Até os 18 anos, contudo, responde por crimes e contravenções penais na forma da legislação especial. Provavelmente, a importância do Estatuto da Criança e do Adolescente como um instrumento de proteção e de garantia de cidadania acabe não entrando em pauta no país que pune com a morte mais de 11 mil crianças e adolescentes por ano. Afinal, “e se seu filho fosse assassinado por um adolescente de 17 anos? ”

Acreditar que mais adolescentes na prisão trará mais segurança pode fazer com que esqueçamos o fato de que já somos o terceiro maior encarcerador do mundo e que isso não nos garante uma sociedade segura: somos o país com o maior número de homicídios no mundo, com mais de 56 mil vítimas por ano.

A dor de uma morte violenta, e de tantas outras formas de violência, é imensurável e inaceitável. É urgente que a sociedade se engaje na causa de reduzir nossos índices de violência para que essa dor não tome conta de nossos dias, de nossas relações, de nossos planos.

E é por esta razão que não podemos nos esquecer do começo da história, precisamente aquele que buscava um país mais seguro. Se este começo for lembrado, talvez nos cause estranheza pensar que mais adolescentes presos sejam um indicador de nosso sucesso.

Talvez percebamos que nosso descuido fará com que aquela criança que não morre mais de desnutrição se torne, alguns anos depois, mais um nome da inaceitável lista das crianças e adolescentes vítimas de violência letal neste país.

Em um contexto de possível votação pela Câmara dos Deputados da proposta de emenda constitucional que reduz a maioridade penal de 18 para 16 anos nessa semana, não podemos perder de vista nem de memória o tipo de sociedade que hoje somos e aquela que realmente queremos ser.

Se nossa opção for construir uma sociedade mais segura, diante das mais de 30 crianças e adolescentes que matamos todos os dias, não é possível aceitar apenas o avanço de proteção nos primeiros anos da história: devemos ir muito mais além.

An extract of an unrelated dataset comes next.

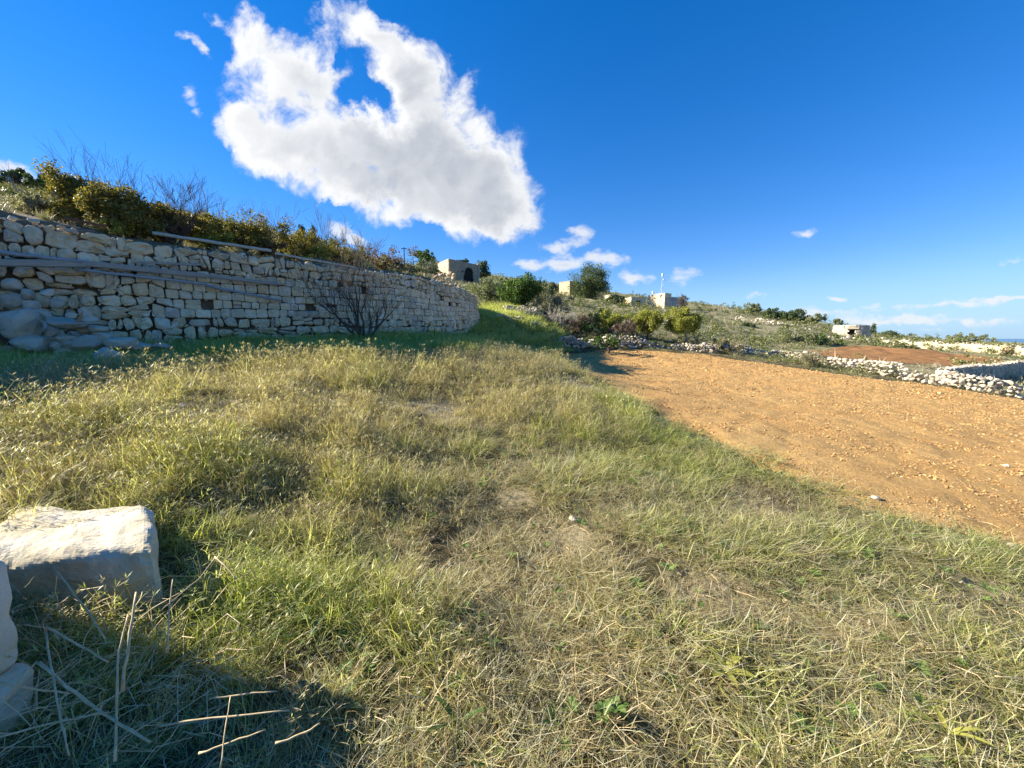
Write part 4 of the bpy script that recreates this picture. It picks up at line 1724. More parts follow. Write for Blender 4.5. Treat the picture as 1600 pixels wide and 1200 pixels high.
# ------------------------------------------------------------------ foreground: cut block and the end of a wall
def cut_block(name, loc, size, seed, mat, rot=0.0, chip=.07, n=34, shear_xy=0.0, rough=.02):
    """roughly squared quarried block, chipped along its edges"""
    from mathutils import noise as mn
    vs, fs, idx = [], [], {}
    for ax in range(3):
        for sgn in (-1, 1):
            for i in range(n):
                for j in range(n):
                    q = []
                    for di, dj in ((0, 0), (1, 0), (1, 1), (0, 1)):
                        a, b = -1 + 2 * (i + di) / n, -1 + 2 * (j + dj) / n
                        p = [0, 0, 0]
                        p[ax] = sgn
                        p[(ax + 1) % 3] = a
                        p[(ax + 2) % 3] = b
                        key = tuple(round(t, 5) for t in p)
                        if key not in idx:
                            idx[key] = len(vs)
                            vs.append(Vector(p))
                        q.append(idx[key])
                    fs.append(q if sgn > 0 else q[::-1])
    out = []
    h = Vector(size) / 2
    for v in vs:
        # rounded box; the radius of the rounding wanders, the faces are hackly
        k = mn.noise(Vector((v.x * 1.3 + seed, v.y * 1.3, v.z * 1.3)))
        r = min(min(h) * .8, chip * (.75 + .9 * max(-.4, k)))
        w = Vector((v.x * h.x, v.y * h.y, v.z * h.z))
        inner = Vector([max(-(a - r), min(a - r, b)) for a, b in zip(h, w)])
        d = w - inner
        d.normalize()
        w = inner + d * r
        q = w * 5 + Vector((seed * 3, 0, 0))
        dsp = .016 * mn.fractal(q, .9, 2.1, 6) + .020 * mn.noise(w * 3.2 + Vector((0, seed, 0))) - rough * .6 * abs(mn.noise(w * 9 + Vector((0, 0, seed))))
        w = w + d * dsp
        w.x += shear_xy * w.y
        out.append(tuple(w))
    me = mesh_np(name, out, fs, mat, False)
    return link(name, me, None, loc, (0, 0, rot))


def block_mat():
    m, nt, b, o = new_mat('quarried_limestone')
    p = pos(nt)
    n1 = noise_node(nt, p, 5, 8, .6, .4)
    n2 = noise_node(nt, p, 34, 8, .7)
    n3 = noise_node(nt, p, 2.2, 4, .5)
    c = ramp_node(nt, [(.3, (.56, .47, .30)), (.5, (.66, .59, .45)), (.7, (.70, .66, .56))], n1)
    c = mixc(nt, ramp_node(nt, [(.5, (0, 0, 0)), (.66, (.6, .6, .6))], n3), c, (.56, .45, .22))
    c = mixc(nt, ramp_node(nt, [(.62, (0, 0, 0)), (.74, (.55, .55, .55))], n2), c, (.34, .31, .25))
    nt.links.new(c, b.inputs['Base Color'])
    b.inputs['Roughness'].default_value = .9
    vo = nt.nodes.new('ShaderNodeTexVoronoi')
    vo.inputs['Scale'].default_value = 13
    nt.links.new(p, vo.inputs['Vector'])
    h = mathn(nt, 'ADD', mathn(nt, 'MULTIPLY', n1, 1.6), mathn(nt, 'ADD', n2, mathn(nt, 'MULTIPLY', vo.outputs[0], .35)))
    bump(nt, b, h, .55, .03)
    return m


M_block = block_mat()
blk = cut_block('stone_block', (-2.49, 2.09, .20), (.84, .62, .48), 3.3, M_block, R(3), chip=.085, n=44, shear_xy=-.85)
tag(blk, 'large pale squared stone block with a flat sunlit top, lying in the grass', 'stone block')
# wall end at the left edge, plus unseen stones shaped to shade the grass
gz = Zs(-1.9, 1.2)
gate = empty('gateway_wall', (-1.9, 1.2, gz), 'thick pale stone wall end standing at the lower left edge', 'wall')


def gate_stone(x0, x1, y0, y1, z0, z1, seed, mat=M_block):
    o = cut_block('stone', ((x0 + x1) / 2 + 1.9, (y0 + y1) / 2 - 1.2, (z0 + z1) / 2), (x1 - x0, y1 - y0, z1 - z0), seed, mat, R(2), .06, 16)
    o.parent = gate


gate_stone(-2.50, -1.80, .98, 1.30, .20, .62, 1.2)
gate_stone(-2.45, -1.78, .98, 1.30, -.14, .21, 2.7)
gate_stone(-3.60, -2.70, .8, 1.82, -.14, .33, 4.1, M_rubble)  # from here on out of view, stacked to cast shade into the corner
gate_stone(-3.65, -2.72, .8, 1.80, .34, .80, 5.1)
gate_stone(-3.60, -2.78, .85, 1.78, .81, 1.15, 6.1)
gate_stone(-3.50, -2.88, .9, 1.28, 1.14, 1.42, 9.1)
gate_stone(-4.55, -3.66, 1.0, 1.84, -.14, .40, 7.1, M_rubble)
gate_stone(-4.55, -3.68, 1.0, 1.84, .41, .95, 8.1)



# ------------------------------------------------------------------ buildings
def wall_mat(name, a, b_, c, sc=1.2):
    m, nt, b, o = new_mat(name)
    p = pos(nt)
    n1 = noise_node(nt, p, sc, 8, .65, .3)
    n2 = noise_node(nt, p, sc * 9, 6, .7)
    col_ = ramp_node(nt, [(.3, a), (.5, b_), (.72, c)], mathn(nt, 'MULTIPLY_ADD', n2, .35, mathn(nt, 'MULTIPLY', n1, .65)))
    br = nt.nodes.new('ShaderNodeTexNoise')
    br.inputs['Scale'].default_value = sc * 20
    nt.links.new(p, br.inputs['Vector'])
    nt.links.new(col_, b.inputs['Base Color'])
    b.inputs['Roughness'].default_value = .95
    bump(nt, b, mathn(nt, 'ADD', n1, n2), .6, .05)
    return m


M_bld = wall_mat('shade_toned_masonry', (.24, .20, .14), (.36, .30, .21), (.44, .38, .28))  # colour lowered so the farmhouse's faces away from the sun look shaded
M_cream = wall_mat('cream_limestone', (.52, .42, .26), (.64, .53, .34), (.70, .60, .42))
M_render = wall_mat('grey_render', (.36, .34, .30), (.48, .45, .39), (.54, .50, .44))
M_roof = wall_mat('flat_roof_screed', (.40, .36, .28), (.5, .45, .36), (.56, .5, .42))
M_concrete = wall_mat('weathered_concrete', (.30, .29, .27), (.40, .38, .34), (.48, .45, .4))
M_metal = simple_mat('galvanised_metal', (.4, .42, .44), (.6, .62, .64), 5, .4, .1)
M_white = simple_mat('white_plastic', (.72, .74, .76), (.8, .81, .82), 4, .4, .05)


def courses(root, a, b, z0, z1, hgt, wid, seed, mat, thick=.22, skip=None, n_ind=0, name='block'):
    """squared stones laid in courses on a vertical face from a to b, outward normal to the right of a->b"""
    rng = np.random.default_rng(seed)
    a, b = np.array(a[:2], float), np.array(b[:2], float)
    L_ = np.hypot(*(b - a))
    t = (b - a) / L_
    n = np.array([t[1], -t[0]])
    mb = MB()
    nc = max(1, round((z1 - z0) / hgt))
    h = (z1 - z0) / nc
    for k in range(nc):
        u = 0.0
        while u < L_:
            w = min(wid * rng.uniform(.75, 1.3), L_ - u)
            cz = z0 + (k + .5) * h
            if not (skip and skip(u + w / 2, cz)):
                c = a + t * (u + w / 2) + n * rng.normal(0, .012)
                M = Matrix(((t[0], n[0], 0, c[0]), (t[1], n[1], 0, c[1]), (0, 0, 1, cz), (0, 0, 0, 1)))
                mb.box(-w / 2 + .008, -thick, -h / 2 + .008, w / 2 - .008, .012 + rng.uniform(0, .02), h / 2 - .008, M)
            u += w
    o = mb.build(name, mat, root)
    return tag(o, kind='stuff')


def prism(root, name, corners, z0, z1, mat):
    """vertical prism with per-corner top heights"""
    n = len(corners)
    z1 = z1 if hasattr(z1, '__len__') else [z1] * n
    v = [(c[0], c[1], z0) for c in corners] + [(c[0], c[1], z) for c, z in zip(corners, z1)]
    f = [tuple(range(n))[::-1], tuple(range(n, 2 * n))] + [(i, (i + 1) % n, n + (i + 1) % n, n + i) for i in range(n)]
    mb = MB()
    mb.add(np.array(v, float), f)
    return mb.build(name, mat, root)


def farmhouse():
    A, B, C = P(684, 404, 85), P(701, 404, 80), P(749, 414, 87)
    D = Vector((A.x + (C.x - B.x), A.y + (C.y - B.y), 0))
    top = P(700, 404, 80).z
    z0 = min(Zs(B.x, B.y), Zs(C.x, C.y)) - .4
    root = empty('farmhouse', (B.x, B.y, z0), 'old flat roofed stone farmhouse with a dark arched opening beyond the high wall', 'farmhouse')
    ins = lambda p, q, k: Vector(p) + (Vector(q) - Vector(p)).normalized() * k
    ctr = (A + B + C + D) / 4
    sh = [Vector((*(p.xy + (ctr.xy - p.xy).normalized() * .3), 0)) for p in (A, B, C, D)]
    prism(root, 'wall_core', [(p.x, p.y) for p in sh], z0, top - .35, M_dark)  # black core painted as the shade behind arch and slit
    tdir = (C.xy - B.xy).normalized()
    Lr = (C.xy - B.xy).length
    au = Lr * .64
    az = P(733, 437, 84.5).z

    def arch(u, z):
        r = 1.4
        return abs(u - au) < r and (z < az + 1.2 or (u - au) ** 2 + (z - az - 1.2) ** 2 < r * r)
    slit = lambda u, z: abs(u - Lr * .42) < .14 and abs(z - (az + 1.5)) < .4
    courses(root, B.xy, C.xy, z0, top, .27, .5, 11, M_bld, skip=lambda u, z: arch(u, z) or slit(u, z), name='front_masonry')
    courses(root, A.xy, B.xy, z0, top, .27, .5, 12, M_cream, name='side_masonry')  # lighter stone here paints the sunlit side
    courses(root, C.xy, D.xy, z0, top, .27, .6, 13, M_bld, name='rear_masonry')
    courses(root, D.xy, A.xy, z0, top, .27, .6, 14, M_bld, name='rear_masonry')
    # arch ring
    mb = MB()
    n2 = Vector((tdir.y, -tdir.x))
    for i in range(11):
        an = math.pi * (i + .5) / 11
        u = au + 1.53 * math.cos(an)
        z = az + 1.2 + 1.53 * math.sin(an)
        c = B.xy + tdir * u + n2 * .05
        M = Matrix(((tdir.x, n2.x, 0, c.x), (tdir.y, n2.y, 0, c.y), (0, 0, 1, z), (0, 0, 0, 1))) @ Matrix.Rotation(-(an - math.pi / 2), 4, 'Y')
        mb.box(-.17, -.2, -.16, .17, .04, .16, M)
    mb.build('arch_stones', M_bld, root)
    prism(root, 'roof', [(p.x, p.y) for p in sh], top - .33, top - .12, M_roof)
    # pier at the right end, taller
    e = C.xy - tdir * .6
    prism(root, 'pier', [(e.x + n2.x * .15, e.y + n2.y * .15), (C.x + n2.x * .15, C.y + n2.y * .15), (C.x - n2.x * .4, C.y - n2.y * .4), (e.x - n2.x * .4, e.y - n2.y * .4)], z0, top + .25, M_bld)
    # small mast on the roof
    mb = MB()
    m0 = P(706, 404, 81)
    mb.tube([(m0.x, m0.y, top - .2), (m0.x, m0.y, top + 1.0)], [.05, .04], 6)
    mb.build('mast', M_metal, root)
    # low garden wall running left of the house
    r2 = empty('garden_wall', tuple(P(655, 416, 84)), 'low sunlit stone wall running left from the farmhouse, below the green tree', 'wall')
    a, b = P(652, 409.5, 86), P(685, 409, 85)
    courses(r2, a.xy, b.xy, Zs(a.x, a.y) - .3, a.z, .28, .5, 15, M_cream, .3, name='masonry')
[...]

Se queremos uma sociedade mais segura, não podemos repetir estratégias que nos colocam na liderança dos rankings mais trágicos e desumanos do mundo. É preciso que nos esforcemos incansavelmente para a consolidação e eficácia dos mecanismos de proteção social capazes de impactar a trajetória daqueles e daquelas cujas vidas falhamos em proteger. Do contrário, forjaremos nossa sociedade segura na repetição de nossos fracassos.